A day or two before the event, Graae was forced to withdraw — appendicitis. He took the blow with complete calm. We went to the line with a substitute and almost lost to a dogged Harvard crew when one of our number rowed himself into insensibility. The margin was two-fifths of a second, the closest in modern history for this event. With Graae back in health, we went on that summer to race in England against world competition at the Henley Royal Regatta. Graae became a legend as a coach at Oxford, came back to Washington and began a small law practice. The rest is known.

That was the other side, and the other voice and spirit, of the famous jurist who died this month.


Whom should the District honor?

The sky is falling — at least for Louisiana and Texas and the rest of the Gulf Coast states — the war grinds on, and now there’s a call for more statues in the Hall of Statuary in Congress.

The call comes from our own Del. Eleanor Holmes Norton (D-D.C.), whose limitless energy has kept the city from becoming an unimportant chore for Congress to deal with. She’s a bit upset that there is a bill afoot to honor two “outstanding” citizens of New Mexico with statuary in the Capitol and poor old D.C. hasn’t even had the first one.

Norton makes the very good point that a prophet or a hero of any kind is seldom honored in his own back yard. That at least is the polite explanation of why the District has not been honored in marble, bronze or carbon fiber. But there are others. Such as the fact that nothing that happens here in the city helps a single member of Congress get elected back in the home state.

And never far from the surface is the thought that the city should still be punished for steady support of former Mayor Marion Barry (D).

But what is curious about Norton’s wakeup call is that there was no list of names attached. Did none come to mind? Or did each, as is the case with so many D.C. notables, come freighted with baggage to heavy to bear? It must be remembered that one front-runner for honors of this kind, the famed Alexander Robey “Boss” Shepherd, bankrupted the city in the 1870s and fled to Mexico.

Who else?
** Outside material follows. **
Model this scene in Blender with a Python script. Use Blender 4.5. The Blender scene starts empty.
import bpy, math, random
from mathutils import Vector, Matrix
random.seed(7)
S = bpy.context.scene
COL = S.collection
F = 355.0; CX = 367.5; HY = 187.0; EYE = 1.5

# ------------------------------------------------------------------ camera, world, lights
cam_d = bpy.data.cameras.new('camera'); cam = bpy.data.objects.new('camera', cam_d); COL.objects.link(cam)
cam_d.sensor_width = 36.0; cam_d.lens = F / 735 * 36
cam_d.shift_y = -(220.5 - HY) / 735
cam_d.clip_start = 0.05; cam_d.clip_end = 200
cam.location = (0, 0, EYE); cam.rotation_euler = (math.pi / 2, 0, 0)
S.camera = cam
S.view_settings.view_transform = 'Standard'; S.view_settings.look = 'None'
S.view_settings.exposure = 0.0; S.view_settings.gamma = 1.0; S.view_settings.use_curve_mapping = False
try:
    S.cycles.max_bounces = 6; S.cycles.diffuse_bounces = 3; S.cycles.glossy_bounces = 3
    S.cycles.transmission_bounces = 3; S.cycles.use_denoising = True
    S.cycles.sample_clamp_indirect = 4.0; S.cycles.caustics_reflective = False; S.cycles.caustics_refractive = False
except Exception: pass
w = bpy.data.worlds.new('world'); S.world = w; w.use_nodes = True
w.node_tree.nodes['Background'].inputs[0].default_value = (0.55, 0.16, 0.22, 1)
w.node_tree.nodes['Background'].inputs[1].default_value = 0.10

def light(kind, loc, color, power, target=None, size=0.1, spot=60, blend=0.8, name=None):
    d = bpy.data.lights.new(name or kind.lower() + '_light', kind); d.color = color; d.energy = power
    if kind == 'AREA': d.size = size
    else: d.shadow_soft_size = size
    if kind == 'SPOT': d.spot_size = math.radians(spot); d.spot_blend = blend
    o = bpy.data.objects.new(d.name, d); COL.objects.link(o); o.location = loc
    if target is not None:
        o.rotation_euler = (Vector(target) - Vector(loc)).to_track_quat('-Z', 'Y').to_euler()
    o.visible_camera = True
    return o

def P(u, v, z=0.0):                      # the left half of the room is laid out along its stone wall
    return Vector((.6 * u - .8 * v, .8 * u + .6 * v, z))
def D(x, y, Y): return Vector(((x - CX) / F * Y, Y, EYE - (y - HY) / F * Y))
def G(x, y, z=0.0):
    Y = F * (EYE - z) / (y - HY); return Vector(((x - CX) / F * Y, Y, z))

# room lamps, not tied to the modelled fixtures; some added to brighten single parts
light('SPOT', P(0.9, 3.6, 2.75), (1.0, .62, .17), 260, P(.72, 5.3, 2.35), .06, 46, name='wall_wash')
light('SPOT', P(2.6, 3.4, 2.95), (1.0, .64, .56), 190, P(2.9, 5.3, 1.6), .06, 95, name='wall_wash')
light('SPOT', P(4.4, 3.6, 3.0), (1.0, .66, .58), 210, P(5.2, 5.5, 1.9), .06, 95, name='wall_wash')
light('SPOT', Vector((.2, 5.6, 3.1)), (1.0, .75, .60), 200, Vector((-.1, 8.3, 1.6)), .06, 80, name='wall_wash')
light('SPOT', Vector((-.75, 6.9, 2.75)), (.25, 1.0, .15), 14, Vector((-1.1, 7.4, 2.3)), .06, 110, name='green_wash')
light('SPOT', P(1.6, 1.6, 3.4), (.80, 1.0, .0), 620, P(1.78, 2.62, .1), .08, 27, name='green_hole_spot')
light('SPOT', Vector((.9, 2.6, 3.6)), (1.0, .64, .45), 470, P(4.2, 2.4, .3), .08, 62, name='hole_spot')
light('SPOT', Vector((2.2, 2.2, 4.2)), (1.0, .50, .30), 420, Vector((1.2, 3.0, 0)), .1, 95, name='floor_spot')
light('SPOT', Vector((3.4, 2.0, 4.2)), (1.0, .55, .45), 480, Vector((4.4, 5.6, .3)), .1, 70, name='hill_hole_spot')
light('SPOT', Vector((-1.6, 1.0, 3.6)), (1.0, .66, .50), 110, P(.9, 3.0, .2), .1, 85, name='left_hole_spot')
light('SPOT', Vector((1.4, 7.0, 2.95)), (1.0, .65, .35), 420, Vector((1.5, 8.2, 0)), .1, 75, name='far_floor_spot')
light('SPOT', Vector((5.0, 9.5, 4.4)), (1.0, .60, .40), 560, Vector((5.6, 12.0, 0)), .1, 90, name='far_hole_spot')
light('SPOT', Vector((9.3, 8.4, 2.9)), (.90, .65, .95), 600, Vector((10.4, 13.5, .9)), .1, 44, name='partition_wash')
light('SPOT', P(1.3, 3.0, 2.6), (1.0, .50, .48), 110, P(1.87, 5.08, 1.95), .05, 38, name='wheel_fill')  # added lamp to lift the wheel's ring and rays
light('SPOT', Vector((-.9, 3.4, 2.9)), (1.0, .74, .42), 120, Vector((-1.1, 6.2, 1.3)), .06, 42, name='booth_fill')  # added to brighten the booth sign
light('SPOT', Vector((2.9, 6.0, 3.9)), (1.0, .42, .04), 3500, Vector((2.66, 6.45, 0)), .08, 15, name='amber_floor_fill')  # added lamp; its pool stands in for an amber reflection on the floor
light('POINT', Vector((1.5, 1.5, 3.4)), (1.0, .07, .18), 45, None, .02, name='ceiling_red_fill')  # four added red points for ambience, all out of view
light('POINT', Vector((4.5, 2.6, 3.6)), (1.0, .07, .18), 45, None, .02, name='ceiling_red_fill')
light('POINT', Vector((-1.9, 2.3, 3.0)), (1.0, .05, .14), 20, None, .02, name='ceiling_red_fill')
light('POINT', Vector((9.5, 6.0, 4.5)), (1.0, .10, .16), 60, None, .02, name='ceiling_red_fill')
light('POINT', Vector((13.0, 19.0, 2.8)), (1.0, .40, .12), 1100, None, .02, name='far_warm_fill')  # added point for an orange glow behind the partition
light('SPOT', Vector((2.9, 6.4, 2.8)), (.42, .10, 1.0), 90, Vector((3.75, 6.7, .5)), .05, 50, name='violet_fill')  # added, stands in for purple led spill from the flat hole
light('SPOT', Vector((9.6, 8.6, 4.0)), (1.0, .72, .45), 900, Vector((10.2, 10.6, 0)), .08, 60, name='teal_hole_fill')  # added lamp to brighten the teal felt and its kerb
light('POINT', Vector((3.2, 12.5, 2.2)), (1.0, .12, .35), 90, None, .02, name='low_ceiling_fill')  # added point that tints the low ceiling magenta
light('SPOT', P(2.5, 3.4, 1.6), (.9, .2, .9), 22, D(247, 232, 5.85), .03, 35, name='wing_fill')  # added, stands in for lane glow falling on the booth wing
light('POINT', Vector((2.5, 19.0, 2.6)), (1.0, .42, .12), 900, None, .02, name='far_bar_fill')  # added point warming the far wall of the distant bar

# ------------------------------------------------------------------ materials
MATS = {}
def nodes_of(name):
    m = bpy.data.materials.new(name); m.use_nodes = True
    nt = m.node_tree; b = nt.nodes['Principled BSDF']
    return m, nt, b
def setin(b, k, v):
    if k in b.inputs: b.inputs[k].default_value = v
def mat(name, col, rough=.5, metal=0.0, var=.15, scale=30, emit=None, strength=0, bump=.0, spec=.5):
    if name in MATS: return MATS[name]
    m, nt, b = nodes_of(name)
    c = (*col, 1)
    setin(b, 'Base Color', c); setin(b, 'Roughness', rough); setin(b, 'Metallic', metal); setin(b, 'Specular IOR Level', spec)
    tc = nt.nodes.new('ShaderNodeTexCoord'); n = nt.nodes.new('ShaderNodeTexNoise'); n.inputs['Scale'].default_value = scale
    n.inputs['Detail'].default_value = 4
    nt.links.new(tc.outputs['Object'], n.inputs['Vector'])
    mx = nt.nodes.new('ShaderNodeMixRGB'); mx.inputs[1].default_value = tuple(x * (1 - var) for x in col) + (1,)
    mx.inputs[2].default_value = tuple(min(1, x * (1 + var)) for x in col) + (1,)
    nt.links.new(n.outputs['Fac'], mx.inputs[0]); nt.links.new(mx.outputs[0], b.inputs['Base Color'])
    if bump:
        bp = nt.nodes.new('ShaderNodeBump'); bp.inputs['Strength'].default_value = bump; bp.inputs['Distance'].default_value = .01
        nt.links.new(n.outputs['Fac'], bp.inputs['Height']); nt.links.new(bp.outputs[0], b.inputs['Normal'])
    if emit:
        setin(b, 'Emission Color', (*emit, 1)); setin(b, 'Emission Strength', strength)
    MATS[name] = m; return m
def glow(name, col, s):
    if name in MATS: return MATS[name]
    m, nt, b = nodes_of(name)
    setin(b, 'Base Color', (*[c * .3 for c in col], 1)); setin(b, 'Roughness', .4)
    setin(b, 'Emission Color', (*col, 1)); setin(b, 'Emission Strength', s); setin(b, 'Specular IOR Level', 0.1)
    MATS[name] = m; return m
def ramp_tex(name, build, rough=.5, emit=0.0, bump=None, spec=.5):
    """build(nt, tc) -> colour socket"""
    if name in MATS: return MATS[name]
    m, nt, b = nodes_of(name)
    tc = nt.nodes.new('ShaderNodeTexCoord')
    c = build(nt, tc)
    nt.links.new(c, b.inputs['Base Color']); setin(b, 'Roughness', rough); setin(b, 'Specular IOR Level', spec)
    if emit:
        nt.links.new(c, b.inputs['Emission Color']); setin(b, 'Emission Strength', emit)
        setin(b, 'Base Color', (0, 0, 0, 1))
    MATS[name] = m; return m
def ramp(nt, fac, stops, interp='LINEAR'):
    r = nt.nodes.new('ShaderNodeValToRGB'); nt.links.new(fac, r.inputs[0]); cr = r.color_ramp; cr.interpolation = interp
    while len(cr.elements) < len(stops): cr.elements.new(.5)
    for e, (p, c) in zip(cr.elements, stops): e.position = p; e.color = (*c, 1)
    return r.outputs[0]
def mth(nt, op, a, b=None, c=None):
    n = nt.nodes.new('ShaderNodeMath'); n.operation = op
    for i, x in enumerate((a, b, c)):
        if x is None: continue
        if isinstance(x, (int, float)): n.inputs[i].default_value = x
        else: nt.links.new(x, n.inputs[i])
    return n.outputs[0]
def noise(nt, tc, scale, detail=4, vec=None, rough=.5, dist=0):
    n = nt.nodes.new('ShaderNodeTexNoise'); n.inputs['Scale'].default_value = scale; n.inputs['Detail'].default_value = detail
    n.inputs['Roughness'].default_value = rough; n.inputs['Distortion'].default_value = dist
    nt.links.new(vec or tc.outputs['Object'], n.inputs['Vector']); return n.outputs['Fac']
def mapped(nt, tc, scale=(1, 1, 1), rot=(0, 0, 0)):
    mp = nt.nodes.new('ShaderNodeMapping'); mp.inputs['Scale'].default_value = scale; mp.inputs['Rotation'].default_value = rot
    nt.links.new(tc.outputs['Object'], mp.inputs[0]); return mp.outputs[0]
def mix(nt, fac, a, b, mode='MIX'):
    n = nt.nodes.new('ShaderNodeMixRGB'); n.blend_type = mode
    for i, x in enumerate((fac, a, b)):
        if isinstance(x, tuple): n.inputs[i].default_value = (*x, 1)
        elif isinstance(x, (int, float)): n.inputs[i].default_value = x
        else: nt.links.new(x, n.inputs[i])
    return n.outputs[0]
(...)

Mayor Walter Washington — the city’s first elected mayor of the last century? John Wilson already has a building named for him. Eleanor, it’s time to name names.


A link to the Metro: Light rail pushed

Everyone likes the idea of light rail.

Let’s face it. Buses are a last, unreliable resort. With iron tracks in the ground, you can be sure that something is coming.

But a lively debate has been launched over the present plans for light rail, which consist of a track along the Anacostia River roughly linking Bolling Air Force Base with the Pennsylvania Avenue Bridge and the Metro subway system. The big advantage is that some track and much of the property is already in the ground and is owned by CSX.

The big disadvantage, say a swelling number of advisory neighborhood commissions in the Hill’s Ward 6 and adjacent Wards 5 and 7, is that the present plan for light rail does not include a link with the “new” developing neighborhoods of Northeast, in particular the H Street corridor and Bladensberg Road.

They want light rail to go from Union Station to Minnesota Avenue Metro Station as well. And they support rail tracks on existing streets — a far cheaper installation.

ANC chairmen and -women from five Hill and near-Hill commissions (said to represent 125,000 residents in all) have sent an urgent message to D.C.’s transportation chief, Dan Tangherlini, as well as to City Council leaders. The message, as put by ANC 6A chairman Joe Fengler: “Measure twice, but cut once.” He wants links with west-of-the-Anacostia development centers.